FPL spent $3 billion to install smart meters and other smart grid technology, bury power lines and replace some wooden poles with concrete ones. Parts of Florida, especially the west coast, did receive winds as high as 145 mph — enough to snap concrete poles — and Silagy said that had they been wooden, thousands more would be down across the state.

"Without the storm hardening, we would have seen much more prevalent structural damage," he said.

Even with all of the investment, Irma’s broad reach and intense winds hit every part of FPL’s 27,000-square-mile, 35-county territory. Crews restored 1 million outages Sunday night and into yesterday, but Silagy said they were bracing for more outages throughout the day as Irma climbed up through north Florida.

"It is a magnitude that we haven’t seen before," he said.

He warned that some customers could go weeks before they would have electricity, particularly if there were structural damage at their house or business. FPL had workers patrolling the system, flying in helicopters over transmission lines and sending up drones to get a thorough look of the grid, he said.

Irma’s unpredictable path basically threw projected outage figures out of the window. Tampa Electric said as many as 75 percent of its customers would be without power, but a last-minute jog east cut that figure down to a little more than 50 percent.

Duke Energy Florida’s totals climbed to 1.3 million of its 1.8 million customers.
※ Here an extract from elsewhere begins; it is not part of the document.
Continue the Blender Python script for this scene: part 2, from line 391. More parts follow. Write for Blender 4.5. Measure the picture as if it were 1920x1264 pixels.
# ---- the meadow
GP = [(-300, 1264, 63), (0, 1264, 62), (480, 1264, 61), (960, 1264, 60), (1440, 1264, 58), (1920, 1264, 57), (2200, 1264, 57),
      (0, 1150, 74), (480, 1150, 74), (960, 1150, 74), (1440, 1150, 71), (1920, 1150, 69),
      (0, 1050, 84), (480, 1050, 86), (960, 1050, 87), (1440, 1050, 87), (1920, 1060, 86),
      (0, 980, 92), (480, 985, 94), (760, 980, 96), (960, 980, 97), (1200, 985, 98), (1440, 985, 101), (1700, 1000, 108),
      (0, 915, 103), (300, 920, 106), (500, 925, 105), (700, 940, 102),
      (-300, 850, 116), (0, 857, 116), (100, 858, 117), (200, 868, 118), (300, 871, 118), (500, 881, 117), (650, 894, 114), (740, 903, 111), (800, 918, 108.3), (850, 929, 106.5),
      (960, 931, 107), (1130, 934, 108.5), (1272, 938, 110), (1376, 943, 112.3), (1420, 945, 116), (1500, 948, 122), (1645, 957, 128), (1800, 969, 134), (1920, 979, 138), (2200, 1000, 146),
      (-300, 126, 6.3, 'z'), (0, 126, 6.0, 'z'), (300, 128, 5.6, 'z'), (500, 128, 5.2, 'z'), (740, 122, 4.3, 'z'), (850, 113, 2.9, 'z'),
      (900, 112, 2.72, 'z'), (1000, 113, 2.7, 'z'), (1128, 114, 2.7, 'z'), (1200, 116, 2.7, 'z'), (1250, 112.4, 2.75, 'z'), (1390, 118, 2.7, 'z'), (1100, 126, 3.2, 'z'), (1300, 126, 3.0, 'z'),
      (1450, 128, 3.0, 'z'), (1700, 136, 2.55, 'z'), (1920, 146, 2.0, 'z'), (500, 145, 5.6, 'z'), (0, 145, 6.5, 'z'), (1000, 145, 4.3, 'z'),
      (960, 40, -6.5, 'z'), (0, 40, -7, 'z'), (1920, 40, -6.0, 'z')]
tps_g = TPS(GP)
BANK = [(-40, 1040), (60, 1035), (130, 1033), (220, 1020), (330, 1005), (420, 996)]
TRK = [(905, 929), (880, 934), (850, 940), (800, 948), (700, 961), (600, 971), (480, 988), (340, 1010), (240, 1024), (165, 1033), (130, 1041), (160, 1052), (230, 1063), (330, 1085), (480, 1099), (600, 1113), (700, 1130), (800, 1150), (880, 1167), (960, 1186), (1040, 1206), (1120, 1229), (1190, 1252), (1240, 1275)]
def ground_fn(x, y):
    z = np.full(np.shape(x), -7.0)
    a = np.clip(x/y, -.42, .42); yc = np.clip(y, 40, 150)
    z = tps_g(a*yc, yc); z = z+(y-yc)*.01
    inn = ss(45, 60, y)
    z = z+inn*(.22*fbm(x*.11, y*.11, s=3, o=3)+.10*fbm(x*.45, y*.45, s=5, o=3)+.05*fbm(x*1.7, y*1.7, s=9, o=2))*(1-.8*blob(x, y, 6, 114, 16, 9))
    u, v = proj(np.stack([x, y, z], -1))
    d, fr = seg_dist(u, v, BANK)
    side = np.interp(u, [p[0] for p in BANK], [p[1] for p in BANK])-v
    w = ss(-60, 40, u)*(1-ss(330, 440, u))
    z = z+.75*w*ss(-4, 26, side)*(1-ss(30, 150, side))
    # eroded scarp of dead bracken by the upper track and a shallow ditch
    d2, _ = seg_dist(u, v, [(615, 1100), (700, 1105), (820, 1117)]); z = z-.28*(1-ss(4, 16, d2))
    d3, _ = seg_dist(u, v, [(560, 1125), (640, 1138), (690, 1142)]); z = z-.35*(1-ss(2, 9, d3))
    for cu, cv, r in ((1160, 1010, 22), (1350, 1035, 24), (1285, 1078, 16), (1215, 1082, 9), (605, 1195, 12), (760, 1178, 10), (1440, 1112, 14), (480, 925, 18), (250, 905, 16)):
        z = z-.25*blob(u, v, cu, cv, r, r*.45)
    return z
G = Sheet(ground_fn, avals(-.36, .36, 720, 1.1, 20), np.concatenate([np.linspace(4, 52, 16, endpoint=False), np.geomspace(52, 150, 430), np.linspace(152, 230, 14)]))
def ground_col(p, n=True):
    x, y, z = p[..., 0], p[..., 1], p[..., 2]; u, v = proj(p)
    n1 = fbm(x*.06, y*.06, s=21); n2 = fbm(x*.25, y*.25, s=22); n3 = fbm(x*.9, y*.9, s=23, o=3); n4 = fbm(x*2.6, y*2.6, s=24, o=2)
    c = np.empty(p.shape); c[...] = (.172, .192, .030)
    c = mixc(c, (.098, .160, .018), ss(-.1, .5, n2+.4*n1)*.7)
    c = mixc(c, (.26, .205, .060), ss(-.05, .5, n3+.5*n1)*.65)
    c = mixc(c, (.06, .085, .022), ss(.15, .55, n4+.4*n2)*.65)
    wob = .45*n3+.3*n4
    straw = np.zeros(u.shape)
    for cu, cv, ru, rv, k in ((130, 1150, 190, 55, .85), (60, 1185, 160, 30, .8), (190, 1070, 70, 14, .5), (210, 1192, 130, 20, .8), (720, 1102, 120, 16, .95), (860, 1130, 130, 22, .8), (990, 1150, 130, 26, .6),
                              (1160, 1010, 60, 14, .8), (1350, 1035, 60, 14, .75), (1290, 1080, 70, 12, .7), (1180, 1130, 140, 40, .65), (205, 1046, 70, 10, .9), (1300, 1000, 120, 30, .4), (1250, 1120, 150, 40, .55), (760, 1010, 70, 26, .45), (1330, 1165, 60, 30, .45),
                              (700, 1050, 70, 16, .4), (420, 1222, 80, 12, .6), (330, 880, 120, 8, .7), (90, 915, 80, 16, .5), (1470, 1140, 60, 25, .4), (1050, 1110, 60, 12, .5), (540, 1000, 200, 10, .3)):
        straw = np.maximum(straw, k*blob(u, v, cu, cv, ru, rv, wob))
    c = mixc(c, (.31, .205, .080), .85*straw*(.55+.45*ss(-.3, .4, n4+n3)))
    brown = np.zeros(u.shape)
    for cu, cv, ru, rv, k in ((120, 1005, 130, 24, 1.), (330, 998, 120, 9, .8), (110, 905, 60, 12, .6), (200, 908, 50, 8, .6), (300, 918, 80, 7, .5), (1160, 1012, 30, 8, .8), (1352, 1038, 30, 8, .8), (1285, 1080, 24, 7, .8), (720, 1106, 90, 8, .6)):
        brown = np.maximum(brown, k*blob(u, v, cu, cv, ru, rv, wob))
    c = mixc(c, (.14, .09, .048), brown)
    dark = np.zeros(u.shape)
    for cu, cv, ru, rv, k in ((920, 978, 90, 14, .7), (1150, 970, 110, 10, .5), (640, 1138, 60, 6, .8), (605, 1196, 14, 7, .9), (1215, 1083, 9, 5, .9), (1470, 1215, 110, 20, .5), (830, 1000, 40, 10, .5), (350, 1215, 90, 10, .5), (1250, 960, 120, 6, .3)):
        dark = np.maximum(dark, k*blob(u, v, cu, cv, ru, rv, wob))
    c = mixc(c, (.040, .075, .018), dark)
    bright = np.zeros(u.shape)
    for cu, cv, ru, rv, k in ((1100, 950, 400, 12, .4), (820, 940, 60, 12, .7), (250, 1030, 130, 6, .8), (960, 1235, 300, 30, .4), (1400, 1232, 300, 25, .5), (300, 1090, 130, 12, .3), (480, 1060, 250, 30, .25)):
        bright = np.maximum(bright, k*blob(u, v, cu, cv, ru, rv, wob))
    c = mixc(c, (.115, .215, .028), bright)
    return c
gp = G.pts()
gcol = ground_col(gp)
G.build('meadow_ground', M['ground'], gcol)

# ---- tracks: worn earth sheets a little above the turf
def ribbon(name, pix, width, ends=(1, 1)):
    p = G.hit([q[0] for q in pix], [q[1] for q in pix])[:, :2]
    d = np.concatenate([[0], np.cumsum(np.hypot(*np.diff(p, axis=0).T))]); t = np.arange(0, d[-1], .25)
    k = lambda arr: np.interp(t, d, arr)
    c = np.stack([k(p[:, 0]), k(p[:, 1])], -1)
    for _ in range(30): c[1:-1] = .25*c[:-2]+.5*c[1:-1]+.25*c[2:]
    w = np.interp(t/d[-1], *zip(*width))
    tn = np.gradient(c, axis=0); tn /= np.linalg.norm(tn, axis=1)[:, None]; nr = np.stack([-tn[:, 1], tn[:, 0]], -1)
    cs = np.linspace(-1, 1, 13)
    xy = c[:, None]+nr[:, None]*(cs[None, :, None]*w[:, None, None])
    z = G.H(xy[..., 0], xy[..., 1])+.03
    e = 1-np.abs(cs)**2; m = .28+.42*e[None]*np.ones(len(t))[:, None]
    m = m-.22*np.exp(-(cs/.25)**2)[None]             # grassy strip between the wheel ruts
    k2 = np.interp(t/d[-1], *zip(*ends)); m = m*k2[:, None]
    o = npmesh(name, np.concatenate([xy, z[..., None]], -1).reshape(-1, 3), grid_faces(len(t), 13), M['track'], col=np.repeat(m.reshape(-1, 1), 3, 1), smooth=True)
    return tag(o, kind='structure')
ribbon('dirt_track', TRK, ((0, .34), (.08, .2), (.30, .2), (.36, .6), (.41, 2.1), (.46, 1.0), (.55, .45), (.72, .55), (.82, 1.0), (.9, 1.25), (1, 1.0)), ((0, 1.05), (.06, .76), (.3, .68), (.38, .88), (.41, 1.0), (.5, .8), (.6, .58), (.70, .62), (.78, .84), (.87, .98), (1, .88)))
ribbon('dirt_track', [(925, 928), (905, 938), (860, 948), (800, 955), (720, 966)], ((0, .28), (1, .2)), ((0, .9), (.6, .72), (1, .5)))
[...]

Like the others, the utility was assessing damage yesterday to determine whether much of that was from flooding or high winds or a combination of both.

Much of the damage was at the grid level — transmission and distribution — and not with power generating stations, said spokeswoman Catherine Butler.

"This storm was really one of the most powerful storms in the Atlantic and caused widespread damage," she said.

‘Mother Nature’s way of clearing out vegetation’

Irma began flooding the coasts of Georgia and South Carolina early yesterday, and each state’s power outage figures started climbing as the day went on. Georgia Power and the electric cooperatives reported more than 1 million outages in total by midafternoon.

Utilities in South Carolina reported more than 250,000 outages by the late afternoon.

Irma’s mark may be catastrophic winds and storm surge, but, for the utilities, it was also debris. Utilities will prune trees away from power lines, but that doesn’t keep them completely clear of falling vegetation.

Indeed, Irma probably stirred up more debris than any other storm for FPL, Silagy said.

"It’s Mother Nature’s way of clearing out vegetation," he said. "We’ve had 10 years of growth that got pruned because of Hurricane Irma."

Debris led FPL to take one of its Palm Beach County-based power plants offline when a lot of grass got into the water and stuck into the power plant’s intake system, Silagy said. FPL sent in dive teams to clear out the intake system so they could turn the power plant back on.